Though Robinson and the Independents were well treated in the Low Countries, they wished to retain their native language and customs, and this was very difficult to do, living as they did surrounded by a people speaking a foreign tongue and used to doing things differently. It took Robinson some years to formulate his scheme so that it could become a practical undertaking.

However, he received the sympathetic support of the Virginia Company, who made him and his followers a grant of land. Other powerful supporters of the Puritan party also obtained for the would-be colonists a promise from James that in their new home they should be free to worship as they pleased and would not be interfered with.
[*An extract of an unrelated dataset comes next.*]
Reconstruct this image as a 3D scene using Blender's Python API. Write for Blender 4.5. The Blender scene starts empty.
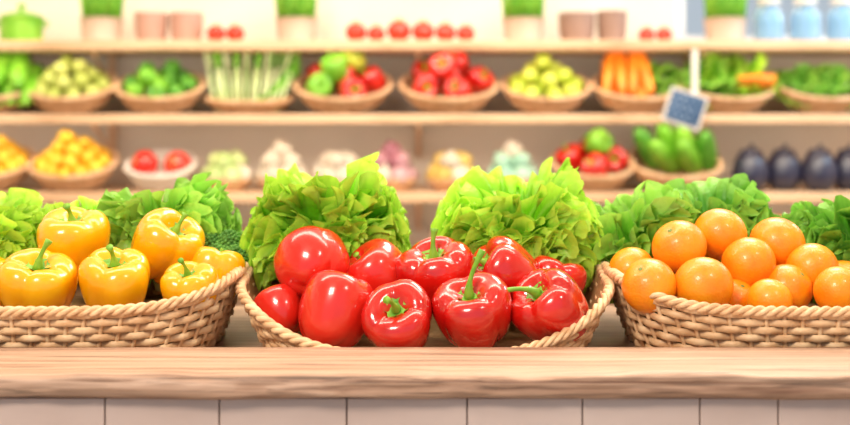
import bpy, math, random
from mathutils import Vector, Matrix, Euler, noise
random.seed(7)
D=bpy.data; scene=bpy.context.scene
PI=math.pi

# ---------------------------------------------------------------- materials
def newmat(name):
    m=D.materials.new(name); m.use_nodes=True
    nt=m.node_tree; b=nt.nodes["Principled BSDF"]
    return m,nt,b
def ramp(nt,stops):
    r=nt.nodes.new("ShaderNodeValToRGB"); e=r.color_ramp.elements
    e[0].position=stops[0][0]; e[0].color=(*stops[0][1],1)
    e[1].position=stops[-1][0]; e[1].color=(*stops[-1][1],1)
    for p,c in stops[1:-1]:
        n=e.new(p); n.color=(*c,1)
    return r
def coords(nt,scale=(1,1,1)):
    t=nt.nodes.new("ShaderNodeTexCoord"); m=nt.nodes.new("ShaderNodeMapping")
    m.inputs["Scale"].default_value=scale
    nt.links.new(t.outputs["Object"],m.inputs["Vector"]); return m
def noisy(name,c1,c2,rough=.5,scale=20,bump=0.0,bscale=200,sss=0,coat=0,stretch=(1,1,1),spec=.5,bdist=.001):
    m,nt,b=newmat(name); mp=coords(nt,stretch)
    n=nt.nodes.new("ShaderNodeTexNoise"); n.inputs["Scale"].default_value=scale; n.inputs["Detail"].default_value=4
    nt.links.new(mp.outputs[0],n.inputs["Vector"])
    r=ramp(nt,[(.35,c1),(.65,c2)]); nt.links.new(n.outputs["Fac"],r.inputs[0])
    nt.links.new(r.outputs[0],b.inputs["Base Color"])
    b.inputs["Roughness"].default_value=rough
    b.inputs["Specular IOR Level"].default_value=spec
    b.inputs["Coat Weight"].default_value=coat; b.inputs["Coat Roughness"].default_value=.06
    if sss:
        b.inputs["Subsurface Weight"].default_value=sss
        b.inputs["Subsurface Radius"].default_value=(.012,.006,.003); b.inputs["Subsurface Scale"].default_value=1
    if bump:
        n2=nt.nodes.new("ShaderNodeTexNoise"); n2.inputs["Scale"].default_value=bscale; n2.inputs["Detail"].default_value=3
        nt.links.new(mp.outputs[0],n2.inputs["Vector"])
        bp=nt.nodes.new("ShaderNodeBump"); bp.inputs["Strength"].default_value=bump; bp.inputs["Distance"].default_value=bdist
        nt.links.new(n2.outputs["Fac"],bp.inputs["Height"]); nt.links.new(bp.outputs[0],b.inputs["Normal"])
    return m
def leafmat(name,base,mid,edge,trans=.3,rough=.4):
    m,nt,b=newmat(name)
    a=nt.nodes.new("ShaderNodeAttribute"); a.attribute_name="leaf"
    sp=nt.nodes.new("ShaderNodeSeparateColor"); nt.links.new(a.outputs["Color"],sp.inputs[0])
    r=ramp(nt,[(0.05,base),(.45,mid),(.76,mid),(1.0,edge)]); nt.links.new(sp.outputs[0],r.inputs[0])
    ma=nt.nodes.new("ShaderNodeMath"); ma.operation='MULTIPLY_ADD'; ma.inputs[1].default_value=34
    nt.links.new(sp.outputs[1],ma.inputs[0]); 
    mb=nt.nodes.new("ShaderNodeMath"); mb.operation='MULTIPLY'; mb.inputs[1].default_value=-9
    nt.links.new(sp.outputs[0],mb.inputs[0]); nt.links.new(mb.outputs[0],ma.inputs[2])
    sn=nt.nodes.new("ShaderNodeMath"); sn.operation='SINE'; nt.links.new(ma.outputs[0],sn.inputs[0])
    pw=nt.nodes.new("ShaderNodeMapRange"); pw.inputs[1].default_value=.75; pw.inputs[2].default_value=1; nt.links.new(sn.outputs[0],pw.inputs[0])
    ml=nt.nodes.new("ShaderNodeMath"); ml.operation='MULTIPLY'; ml.inputs[1].default_value=.28; nt.links.new(pw.outputs[0],ml.inputs[0])
    mx=nt.nodes.new("ShaderNodeMix"); mx.data_type='RGBA'
    nt.links.new(ml.outputs[0],mx.inputs[0]); nt.links.new(r.outputs[0],mx.inputs[6]); mx.inputs[7].default_value=(*base,1)
    hs=nt.nodes.new("ShaderNodeHueSaturation")
    mr=nt.nodes.new("ShaderNodeMapRange"); mr.inputs[3].default_value=.82; mr.inputs[4].default_value=1.2
    nt.links.new(sp.outputs[2],mr.inputs[0]); nt.links.new(mr.outputs[0],hs.inputs["Value"]); nt.links.new(mx.outputs[2],hs.inputs["Color"])
    nt.links.new(hs.outputs[0],b.inputs["Base Color"]); b.inputs["Roughness"].default_value=rough
    b.inputs["Specular IOR Level"].default_value=.4
    n2=nt.nodes.new("ShaderNodeTexNoise"); n2.inputs["Scale"].default_value=90; n2.inputs["Detail"].default_value=3
    tc=nt.nodes.new("ShaderNodeTexCoord"); nt.links.new(tc.outputs["Object"],n2.inputs["Vector"])
    bp=nt.nodes.new("ShaderNodeBump"); bp.inputs["Strength"].default_value=.7; bp.inputs["Distance"].default_value=.004
    nt.links.new(n2.outputs["Fac"],bp.inputs["Height"]); nt.links.new(bp.outputs[0],b.inputs["Normal"])
    tr=nt.nodes.new("ShaderNodeBsdfTranslucent"); nt.links.new(hs.outputs[0],tr.inputs["Color"])
    ms=nt.nodes.new("ShaderNodeMixShader"); ms.inputs[0].default_value=trans
    out=nt.nodes["Material Output"]
    nt.links.new(b.outputs[0],ms.inputs[1]); nt.links.new(tr.outputs[0],ms.inputs[2]); nt.links.new(ms.outputs[0],out.inputs[0])
    return m
def woodmat(name,dark,mid,light,gx=1.2,gy=22,bump=.5,contrast=0):
    m,nt,b=newmat(name); mp=coords(nt,(gx,gy,gy))
    n=nt.nodes.new("ShaderNodeTexNoise"); n.inputs["Scale"].default_value=2.2; n.inputs["Detail"].default_value=7; n.inputs["Distortion"].default_value=1.2
    nt.links.new(mp.outputs[0],n.inputs["Vector"])
    r=ramp(nt,[(.30,dark),(.42,mid),(.58,light),(.75,mid)]); nt.links.new(n.outputs["Fac"],r.inputs[0])
    nt.links.new(r.outputs[0],b.inputs["Base Color"]); b.inputs["Roughness"].default_value=.45
    if contrast:   # thin dark checks running along the grain
        mp2=coords(nt,(gx*1.6,gy*3,gy*3)); n3=nt.nodes.new("ShaderNodeTexNoise"); n3.inputs["Scale"].default_value=3; n3.inputs["Detail"].default_value=5; n3.inputs["Distortion"].default_value=.8
        nt.links.new(mp2.outputs[0],n3.inputs["Vector"])
        r3=ramp(nt,[(.30,(1-contrast,)*3),(.46,(1,1,1)),(1,(1,1,1))]); nt.links.new(n3.outputs["Fac"],r3.inputs[0])
        mx=nt.nodes.new("ShaderNodeMix"); mx.data_type='RGBA'; mx.blend_type='MULTIPLY'; mx.inputs[0].default_value=1
        nt.links.new(r.outputs[0],mx.inputs[6]); nt.links.new(r3.outputs[0],mx.inputs[7]); nt.links.new(mx.outputs[2],b.inputs["Base Color"])
    bp=nt.nodes.new("ShaderNodeBump"); bp.inputs["Strength"].default_value=bump; bp.inputs["Distance"].default_value=.003
    nt.links.new(n.outputs["Fac"],bp.inputs["Height"]); nt.links.new(bp.outputs[0],b.inputs["Normal"])
    return m

M={}
M['red']=noisy("red_pepper_skin",(.50,.005,.004),(.74,.016,.007),.22,14,.05,60,sss=.12,coat=.9)
M['redtom']=noisy("smooth_tomato_skin",(.62,.010,.006),(.78,.026,.012),.24,10,.03,60,sss=.15,coat=.7)
M['yellow']=noisy("yellow_pepper_skin",(.94,.38,.001),(1.0,.52,.004),.24,14,.05,60,sss=.15,coat=.7)
M['green']=noisy("green_pepper_skin",(.06,.28,.02),(.12,.40,.03),.3,14,.05,60,coat=.4)
M['stem']=noisy("pepper_stem",(.12,.36,.02),(.28,.54,.04),.45,60,.3,300)
M['orange']=noisy("orange_peel",(.98,.25,.004),(1.0,.38,.010),.34,25,.6,420,sss=.15,coat=.25)
M['orange_star']=noisy("orange_calyx",(.12,.2,.03),(.25,.3,.06),.6,80)
M['lettuce']=leafmat("lettuce_leaf",(.58,.78,.18),(.20,.57,.012),(.62,.92,.09),.36)
M['frisee']=leafmat("soft_lettuce_leaf",(.46,.66,.20),(.15,.45,.025),(.42,.76,.11),.32)
M['kale']=leafmat("kale_leaf",(.32,.52,.12),(.09,.34,.02),(.28,.62,.08),.27)
M['broc']=noisy("broccoli_floret",(.05,.18,.02),(.14,.36,.05),.7,60,.6,400)
M['brocst']=noisy("broccoli_stalk",(.30,.48,.12),(.42,.58,.2),.5,30)
M['straw']=noisy("woven_straw",(.67,.39,.19),(.93,.66,.39),.45,45,.5,350,stretch=(1,1,2))
M['strawdark']=noisy("straw_lining",(.30,.15,.06),(.44,.25,.11),.7,60,.3,200)
M['strawbg']=noisy("pale_straw",(.56,.32,.16),(.78,.52,.31),.6,40)
M['counter']=woodmat("rustic_counter_wood",(.20,.095,.058),(.45,.265,.175),(.62,.405,.29),.9,26,1.0,.65)
M['shelf']=woodmat("shelf_wood",(.48,.27,.14),(.68,.43,.25),(.80,.53,.33),1.2,16,.2)
M['deck']=woodmat("deck_wood",(.25,.14,.09),(.38,.23,.15),(.48,.3,.2))
M['tile']=noisy("glazed_tile",(.58,.44,.39),(.66,.52,.47),.3,6,.08,20)
M['grout']=noisy("tile_grout",(.22,.15,.13),(.28,.20,.18),.9,80)
M['wall']=noisy("plaster_wall",(.80,.72,.62),(.88,.80,.70),.9,3,.1,60)
M['ceiling']=noisy("ceiling_paint",(.82,.80,.76),(.86,.84,.80),.9,3)
M['floor']=noisy("stone_floor",(.42,.36,.31),(.52,.46,.40),.4,5)
M['white']=noisy("glazed_white",(.74,.69,.62),(.82,.77,.70),.3,8)
M['potclay']=noisy("pale_clay_pot",(.55,.41,.31),(.65,.51,.40),.6,10)
M['pink']=noisy("pink_ceramic",(.46,.25,.19),(.56,.34,.27),.4,8)
M['brown']=noisy("brown_ceramic",(.27,.16,.12),(.38,.24,.19),.5,8)
M['lemon']=noisy("lemon_skin",(.84,.47,.02),(.92,.58,.04),.4,20)
M['potato']=noisy("pale_green_fruit",(.38,.46,.06),(.56,.60,.16),.5,16)
M['applegreen']=noisy("yellow_green_apple",(.42,.56,.03),(.66,.70,.10),.3,14)
M['cuke']=noisy("cucumber_skin",(.06,.27,.02),(.14,.42,.04),.35,30)
M['lime']=noisy("bright_green_skin",(.14,.44,.02),(.28,.60,.05),.35,20)
M['tomato']=noisy("tomato_skin",(.68,.015,.010),(.82,.04,.015),.2,10,coat=.4)
M['carrot']=noisy("carrot_skin",(.90,.22,.01),(1,.34,.03),.45,30)
M['aub']=noisy("aubergine_skin",(.012,.012,.03),(.03,.032,.065),.3,8,coat=.2)
M['garlic']=noisy("garlic_skin",(.52,.44,.34),(.70,.63,.53),.5,14)
M['redonion']=noisy("purple_onion_skin",(.30,.09,.13),(.60,.40,.40),.35,10)
M['onion']=noisy("yellow_onion_skin",(.50,.32,.05),(.70,.52,.16),.4,10)
M['palecab']=noisy("pale_green_bulb",(.35,.48,.14),(.60,.67,.33),.5,10)
M['teal']=noisy("blue_green_bulb",(.22,.44,.32),(.48,.64,.50),.5,10)
M['leekwhite']=noisy("leek_white",(.66,.80,.36),(.82,.92,.56),.4,10)
M['leekgreen']=noisy("leek_green",(.10,.36,.02),(.22,.50,.05),.4,20)
M['grass']=noisy("grass_blade",(.12,.42,.02),(.30,.62,.05),.5,30)
M['tagblue']=noisy("slate_blue_tag",(.025,.07,.16),(.04,.10,.22),.5,12)
M['chalk']=noisy("chalk_mark",(.5,.6,.7),(.6,.7,.8),.8,12)
M['frame']=noisy("window_frame_paint",(.72,.76,.80),(.8,.84,.88),.4,8)
m,nt,b=newmat("blue_jar_glass"); b.inputs["Base Color"].default_value=(.62,.82,.95,1); b.inputs["Roughness"].default_value=.12
b.inputs["Transmission Weight"].default_value=.6; b.inputs["IOR"].default_value=1.3
cn=coords(nt); nn=nt.nodes.new("ShaderNodeTexNoise"); nn.inputs["Scale"].default_value=6; nt.links.new(cn.outputs[0],nn.inputs["Vector"])
rr=ramp(nt,[(.3,(.35,.64,.88)),(.7,(.55,.80,1.0))]); nt.links.new(nn.outputs["Fac"],rr.inputs[0]); nt.links.new(rr.outputs[0],b.inputs["Base Color"])
M['jar']=m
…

By 1620 all preparations for the venture were complete. Those from Robinson’s congregation who had elected to go, Robinson was to have followed later, but was prevented by his work from doing so, and he died in Leyden in 1625, crossed to England, and there joined with others from the Independents who had remained in England.

On 6 September, 1620, a party of seventy-eight men and twenty-four women set sail from Plymouth, in Devon, in a square-rigged brigantine, double-decked, broad in the beam, with upper works rising high in the stern, called the Mayflower, commanded by her part-owner, Captain Christopher Jones.

The Mayflower ran into bad weather on the crossing, and on 21 December the party were forced to land on the coast of Massa­chusetts, far south of the territory granted to them. Here they founded Plymouth Colony.

The colony prospered, and though the hardships experienced were tremendous, the freedom in religion more than compensated for them, and the example of the Pilgrim Fathers, as these first colonists were called, was followed by others as the religious troubles at home increased under the intolerance of the Stuarts.

In 1629, other Puritans crossed the Atlantic and established a colony in Massachusetts Bay. They were followed at frequent intervals by others, who founded colonies in Connecticut, Rhode Island, New Hampshire, Vermont and Maine. In 1664, under external pressures, these colonies united in a confederacy called the United Colonies of New England.

A map of the Massachusetts Bay Colony Source

A map of the Massachusetts Bay Colony Source

These with the later-founded colonies of Pennsylvania, North and South Carolina and Georgia rebelled against the Westminster Government in 1776 and declared their independence, and the United States of America came into being.

No other great nation in the history of the world has had its foundations laid in this way. Probably no other event in history shows so clearly the relation of cause and effect.